In light of articles like this, which, despite his 'expert' status, make you wonder whether Pipes has even set foot on Russian soil, one is thankful for Peter Lavelle's tentative version of the Russian political lexicon, which, I think, has already been posted to the list <http://www.untimely-thoughts.com/index.html?cat=Jun%202,%202004&type=3&art=592>, as well as an earlier piece on Western clichés which are employed when writing about Russia <http://www.untimely-thoughts.com/index.html?art=439>.

Pipes seems not to realise the damage done to Russia during the rule of Yeltsin. Similarly, he fails to understand that, with Russia only beginning to rise out of this poverty, people might well have different attitudes towards private property and believe they are owed a fair and equitable share - especially as their own share is not very much at all.

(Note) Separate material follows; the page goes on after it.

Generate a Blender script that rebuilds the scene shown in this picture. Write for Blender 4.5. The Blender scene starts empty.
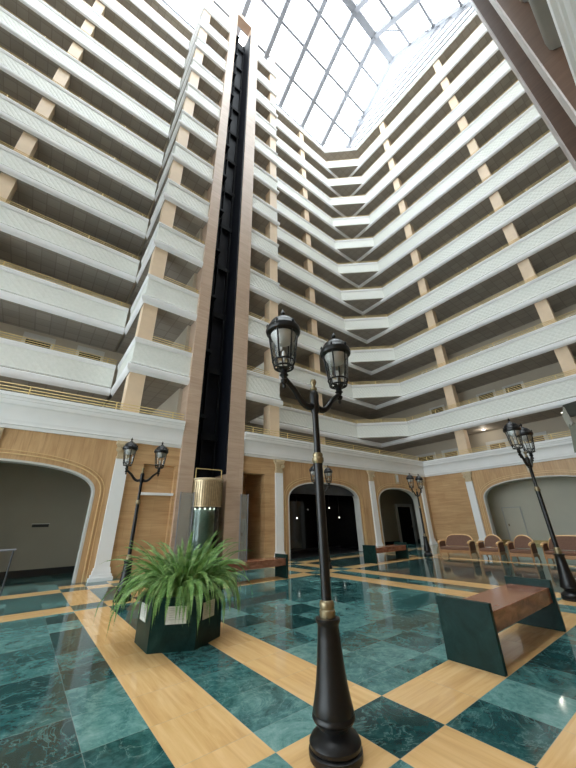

Finally, he seems surprised that Russians don't seem to be flagellating themselves about having been a Communist country. The fact is that people would like to have pride in their country's achivements. People don't like to feel as if they constantly have to apologise about their past. As Lavelle says, "Many Russians consider [the Cold War], with Russia as the legal and historic successor of the Soviet Union, as a source of pride -- international prestige (even if it was actually feared), technical advancement and economic prosperity at home."

It's impossible to imagine Pipes writing a similar article on public opinion in the US. Even the title is a disgrace ... This article treats Russians as children and it's a trend we are seeing more and more.